Published 08/26/2015, 03:24 AM
Updated 08/26/2015, 03:24 AM
© Reuters.  Copper tumbles towards 6-year lows as China economy fears linger

Investing.com - Copper prices resumed their decline towards their lowest level in more than six years on Wednesday, as investors looked past China's latest easing move amid ongoing concerns over the deteriorating outlook for the Asian nation's economy.

Copper for September delivery on the Comex division of the New York Mercantile Exchange dropped 3.3 cents, or 1.41%, to trade at $2.281 a pound during morning hours in London. Copper prices tumbled to $2.209 on Monday, a level not seen since July 2009.

The People's Bank of China cut interest rates by 25 basis points to 4.6% on Tuesday, as Beijing stepped up efforts to boost economic growth and halt a stock market rout. The central bank also cut the reserve requirement ratio for large lenders by 0.5% to 18.0%.

However, Chinese equities struggled on Wednesday, as worries about whether China’s central bank had done enough to spur its slowing economy remained on investors' minds.

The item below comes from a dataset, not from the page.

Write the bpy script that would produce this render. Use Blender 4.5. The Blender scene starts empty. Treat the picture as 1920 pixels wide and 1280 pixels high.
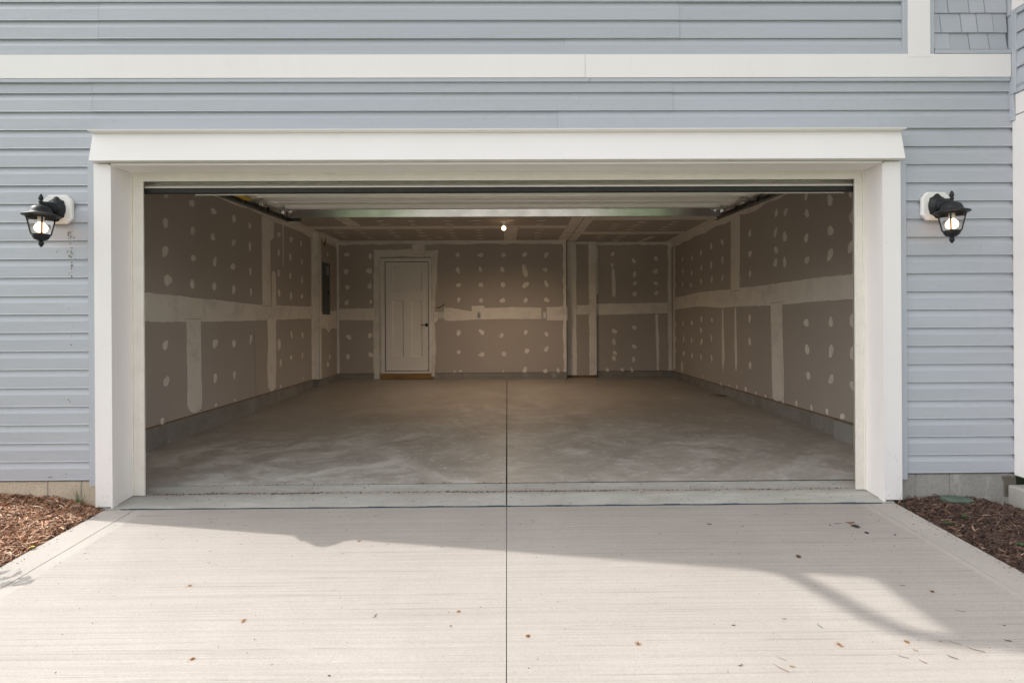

The Shanghai Composite closed down 1.3%, after turning sharply lower in the final ten minutes of trade, reflecting investors' views that much more support was needed from the government and the central bank.

Chinese equities have lost nearly 30% over the past two weeks amid growing fears over China's slowing economy.

The Asian nation is the world’s largest copper consumer, accounting for almost 40% of world consumption last year.

Elsewhere, gold futures for December delivery dipped $1.40, or 0.12%, to trade at $1,136.90 a troy ounce. Losses were limited as concerns over the health of the global economy fanned hopes that the Federal Reserve could delay raising interest rates till the very end of 2015.

Some traders believe the U.S. central bank could postpone raising interest rates until December, as officials are likely to remain concerned over weak global growth and inflation pressures due to China’s shock currency devaluation move and plunging oil prices.

A delay in raising interest rates would be seen as bullish for gold, as it decreases the relative cost of holding on to the metal, which doesn't offer investors any similar guaranteed payout.